[Stated problem] Set all the material down again unchanged, without the pictures.
====== Given data ======
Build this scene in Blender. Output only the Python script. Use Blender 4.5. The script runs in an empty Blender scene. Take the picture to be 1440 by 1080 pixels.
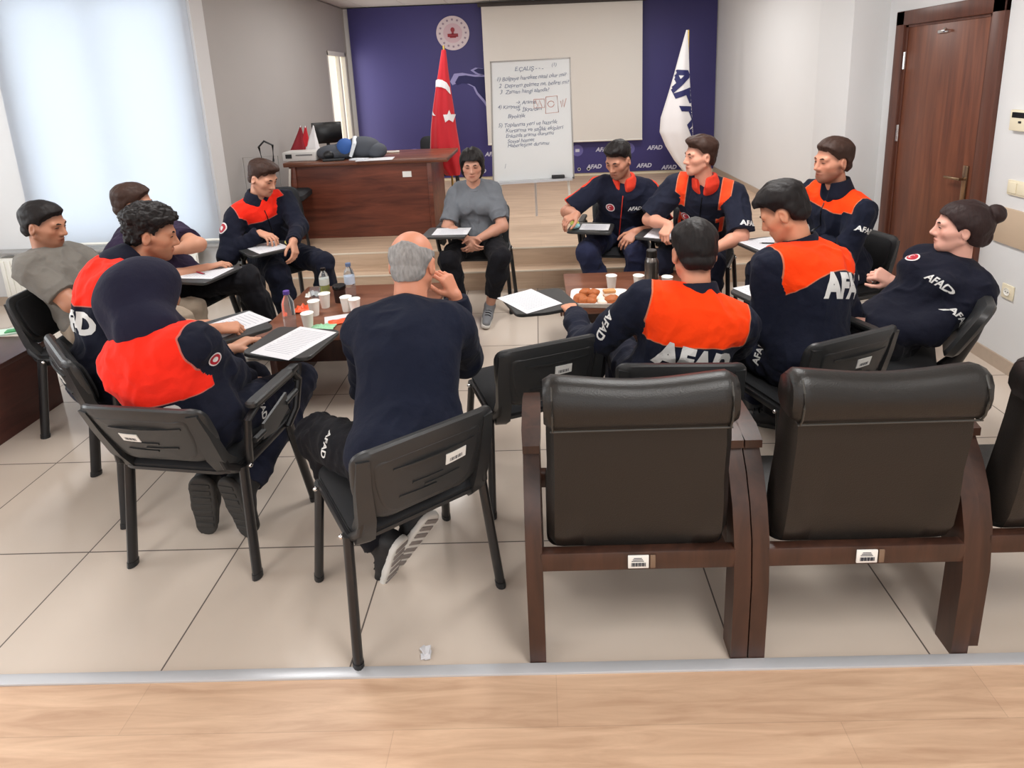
import bpy, bmesh, math, random
import numpy as np
from mathutils import Vector, Matrix
from mathutils.bvhtree import BVHTree

SC = bpy.context.scene
COL = SC.collection
PI = math.pi

# ------------------------------------------------------------------ camera
PITCH, YAW, ROLL = math.radians(12.562), math.radians(1.003), math.radians(-2.1787)
FPX, CX, CY, CAMH = 854.53, 745.15, 298.95, 1.784
_f0 = np.array([-math.sin(YAW), math.cos(YAW), 0]); _r0 = np.array([math.cos(YAW), math.sin(YAW), 0]); _u0 = np.array([0, 0, 1.0])
_f1 = _f0 * math.cos(PITCH) - _u0 * math.sin(PITCH)
_u1 = _u0 * math.cos(PITCH) + _f0 * math.sin(PITCH)
CA = _r0 * math.cos(ROLL) + _u1 * math.sin(ROLL)
CB = _u1 * math.cos(ROLL) - _r0 * math.sin(ROLL)
CC = _f1

def _ray(x, y):
    return CA * (x - CX) + CB * (CY - y) + CC * FPX

def at(x, y, Y):
    "point at depth Y that the photo shows at pixel x, y"
    d = _ray(x, y); t = Y / d[1]
    return Vector((d[0] * t, Y, CAMH + d[2] * t))

def onz(x, y, z):
    d = _ray(x, y); t = (z - CAMH) / d[2]
    return Vector((d[0] * t, d[1] * t, z))

cam = bpy.data.cameras.new('camera')
camo = bpy.data.objects.new('camera', cam)
COL.objects.link(camo)
m = Matrix(((CA[0], CB[0], -CC[0], 0), (CA[1], CB[1], -CC[1], 0), (CA[2], CB[2], -CC[2], CAMH), (0, 0, 0, 1)))
camo.matrix_world = m
cam.sensor_fit = 'HORIZONTAL'
cam.sensor_width = 36.0
cam.lens = FPX / 1440 * 36
cam.shift_x = (720 - CX) / 1440
cam.shift_y = (CY - 540) / 1440
cam.clip_start = 0.05
SC.camera = camo
SC.view_settings.view_transform = 'Standard'
SC.view_settings.look = 'None'
SC.view_settings.gamma = 1.0
SC.view_settings.use_curve_mapping = False

# ------------------------------------------------------------------ materials
def srgb(r, g, b):
    def f(c):
        c /= 255.0
        return c / 12.92 if c <= 0.04045 else ((c + 0.055) / 1.055) ** 2.4
    return (f(r), f(g), f(b), 1.0)

class NT:
    def __init__(s, mat):
        mat.use_nodes = True
        s.t = mat.node_tree
        s.b = s.t.nodes['Principled BSDF']
    def n(s, typ, **kw):
        nd = s.t.nodes.new(typ)
        for k, v in kw.items():
            if k.startswith('_'):
                nd.inputs[int(k[1:])].default_value = v
            else:
                setattr(nd, k, v)
        return nd
    def l(s, a, b):
        s.t.links.new(a, b)
    def math(s, op, a, b=None, clamp=False):
        nd = s.t.nodes.new('ShaderNodeMath'); nd.operation = op; nd.use_clamp = clamp
        for i, v in enumerate((a, b)):
            if v is None: continue
            if isinstance(v, (int, float)): nd.inputs[i].default_value = v
            else: s.l(v, nd.inputs[i])
        return nd.outputs[0]
    def mix(s, fac, a, b):
        nd = s.t.nodes.new('ShaderNodeMix'); nd.data_type = 'RGBA'
        for i, v in ((0, fac), (6, a), (7, b)):
            if isinstance(v, (int, float)): nd.inputs[i].default_value = v
            elif isinstance(v, tuple): nd.inputs[i].default_value = v
            else: s.l(v, nd.inputs[i])
        return nd.outputs[2]

_M = {}
def mat(name, col=(200, 200, 200), rough=0.6, metal=0.0, spec=0.5, noise=0.0, nscale=40.0, bump=0.0, bscale=200.0, trans=0.0, ior=1.45, emit=0.0, ecol=None, alpha=1.0, stretch=(1, 1, 1), sheen=0.0):
    if name in _M: return _M[name]
    mt = bpy.data.materials.new(name)
    t = NT(mt); b = t.b
    c = srgb(*col)
    b.inputs['Base Color'].default_value = c
    b.inputs['Roughness'].default_value = rough
    b.inputs['Metallic'].default_value = metal
    b.inputs['Specular IOR Level'].default_value = spec
    b.inputs['IOR'].default_value = ior
    b.inputs['Transmission Weight'].default_value = trans
    b.inputs['Alpha'].default_value = alpha
    if sheen: b.inputs['Sheen Weight'].default_value = sheen
    if emit:
        b.inputs['Emission Color'].default_value = srgb(*(ecol or col)); b.inputs['Emission Strength'].default_value = emit
    if noise or bump:
        tc = t.n('ShaderNodeTexCoord'); mp = t.n('ShaderNodeMapping'); mp.inputs['Scale'].default_value = stretch
        t.l(tc.outputs['Object'], mp.inputs[0])
        if noise:
            nz = t.n('ShaderNodeTexNoise'); nz.inputs['Scale'].default_value = nscale; nz.inputs['Detail'].default_value = 5
            t.l(mp.outputs[0], nz.inputs['Vector'])
            dk = tuple(x * (1 - noise) for x in c[:3]) + (1,); lt = tuple(min(1, x * (1 + noise)) for x in c[:3]) + (1,)
            t.l(t.mix(nz.outputs[0], dk, lt), b.inputs['Base Color'])
        if bump:
            nz2 = t.n('ShaderNodeTexNoise'); nz2.inputs['Scale'].default_value = bscale; nz2.inputs['Detail'].default_value = 3
            t.l(mp.outputs[0], nz2.inputs['Vector'])
            bp = t.n('ShaderNodeBump'); bp.inputs['Strength'].default_value = bump; bp.inputs['Distance'].default_value = 0.002
            t.l(nz2.outputs[0], bp.inputs['Height']); t.l(bp.outputs[0], b.inputs['Normal'])
    _M[name] = mt
    return mt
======
[Solution to this exercise]
Build this scene in Blender. Output only the Python script. Use Blender 4.5. The script runs in an empty Blender scene. Take the picture to be 1440 by 1080 pixels.
import bpy, bmesh, math, random
import numpy as np
from mathutils import Vector, Matrix
from mathutils.bvhtree import BVHTree

SC = bpy.context.scene
COL = SC.collection
PI = math.pi

# ------------------------------------------------------------------ camera
PITCH, YAW, ROLL = math.radians(12.562), math.radians(1.003), math.radians(-2.1787)
FPX, CX, CY, CAMH = 854.53, 745.15, 298.95, 1.784
_f0 = np.array([-math.sin(YAW), math.cos(YAW), 0]); _r0 = np.array([math.cos(YAW), math.sin(YAW), 0]); _u0 = np.array([0, 0, 1.0])
_f1 = _f0 * math.cos(PITCH) - _u0 * math.sin(PITCH)
_u1 = _u0 * math.cos(PITCH) + _f0 * math.sin(PITCH)
CA = _r0 * math.cos(ROLL) + _u1 * math.sin(ROLL)
CB = _u1 * math.cos(ROLL) - _r0 * math.sin(ROLL)
CC = _f1

def _ray(x, y):
    return CA * (x - CX) + CB * (CY - y) + CC * FPX

def at(x, y, Y):
    "point at depth Y that the photo shows at pixel x, y"
    d = _ray(x, y); t = Y / d[1]
    return Vector((d[0] * t, Y, CAMH + d[2] * t))

def onz(x, y, z):
    d = _ray(x, y); t = (z - CAMH) / d[2]
    return Vector((d[0] * t, d[1] * t, z))

cam = bpy.data.cameras.new('camera')
camo = bpy.data.objects.new('camera', cam)
COL.objects.link(camo)
m = Matrix(((CA[0], CB[0], -CC[0], 0), (CA[1], CB[1], -CC[1], 0), (CA[2], CB[2], -CC[2], CAMH), (0, 0, 0, 1)))
camo.matrix_world = m
cam.sensor_fit = 'HORIZONTAL'
cam.sensor_width = 36.0
cam.lens = FPX / 1440 * 36
cam.shift_x = (720 - CX) / 1440
cam.shift_y = (CY - 540) / 1440
cam.clip_start = 0.05
SC.camera = camo
SC.view_settings.view_transform = 'Standard'
SC.view_settings.look = 'None'
SC.view_settings.gamma = 1.0
SC.view_settings.use_curve_mapping = False

# ------------------------------------------------------------------ materials
def srgb(r, g, b):
    def f(c):
        c /= 255.0
        return c / 12.92 if c <= 0.04045 else ((c + 0.055) / 1.055) ** 2.4
    return (f(r), f(g), f(b), 1.0)

class NT:
    def __init__(s, mat):
        mat.use_nodes = True
        s.t = mat.node_tree
        s.b = s.t.nodes['Principled BSDF']
    def n(s, typ, **kw):
        nd = s.t.nodes.new(typ)
        for k, v in kw.items():
            if k.startswith('_'):
                nd.inputs[int(k[1:])].default_value = v
            else:
                setattr(nd, k, v)
        return nd
    def l(s, a, b):
        s.t.links.new(a, b)
    def math(s, op, a, b=None, clamp=False):
        nd = s.t.nodes.new('ShaderNodeMath'); nd.operation = op; nd.use_clamp = clamp
        for i, v in enumerate((a, b)):
            if v is None: continue
            if isinstance(v, (int, float)): nd.inputs[i].default_value = v
            else: s.l(v, nd.inputs[i])
        return nd.outputs[0]
    def mix(s, fac, a, b):
        nd = s.t.nodes.new('ShaderNodeMix'); nd.data_type = 'RGBA'
        for i, v in ((0, fac), (6, a), (7, b)):
            if isinstance(v, (int, float)): nd.inputs[i].default_value = v
            elif isinstance(v, tuple): nd.inputs[i].default_value = v
            else: s.l(v, nd.inputs[i])
        return nd.outputs[2]

_M = {}
def mat(name, col=(200, 200, 200), rough=0.6, metal=0.0, spec=0.5, noise=0.0, nscale=40.0, bump=0.0, bscale=200.0, trans=0.0, ior=1.45, emit=0.0, ecol=None, alpha=1.0, stretch=(1, 1, 1), sheen=0.0):
    if name in _M: return _M[name]
    mt = bpy.data.materials.new(name)
    t = NT(mt); b = t.b
    c = srgb(*col)
    b.inputs['Base Color'].default_value = c
    b.inputs['Roughness'].default_value = rough
    b.inputs['Metallic'].default_value = metal
    b.inputs['Specular IOR Level'].default_value = spec
    b.inputs['IOR'].default_value = ior
    b.inputs['Transmission Weight'].default_value = trans
    b.inputs['Alpha'].default_value = alpha
    if sheen: b.inputs['Sheen Weight'].default_value = sheen
    if emit:
        b.inputs['Emission Color'].default_value = srgb(*(ecol or col)); b.inputs['Emission Strength'].default_value = emit
    if noise or bump:
        tc = t.n('ShaderNodeTexCoord'); mp = t.n('ShaderNodeMapping'); mp.inputs['Scale'].default_value = stretch
        t.l(tc.outputs['Object'], mp.inputs[0])
        if noise:
            nz = t.n('ShaderNodeTexNoise'); nz.inputs['Scale'].default_value = nscale; nz.inputs['Detail'].default_value = 5
            t.l(mp.outputs[0], nz.inputs['Vector'])
            dk = tuple(x * (1 - noise) for x in c[:3]) + (1,); lt = tuple(min(1, x * (1 + noise)) for x in c[:3]) + (1,)
            t.l(t.mix(nz.outputs[0], dk, lt), b.inputs['Base Color'])
        if bump:
            nz2 = t.n('ShaderNodeTexNoise'); nz2.inputs['Scale'].default_value = bscale; nz2.inputs['Detail'].default_value = 3
            t.l(mp.outputs[0], nz2.inputs['Vector'])
            bp = t.n('ShaderNodeBump'); bp.inputs['Strength'].default_value = bump; bp.inputs['Distance'].default_value = 0.002
            t.l(nz2.outputs[0], bp.inputs['Height']); t.l(bp.outputs[0], b.inputs['Normal'])
    _M[name] = mt
    return mt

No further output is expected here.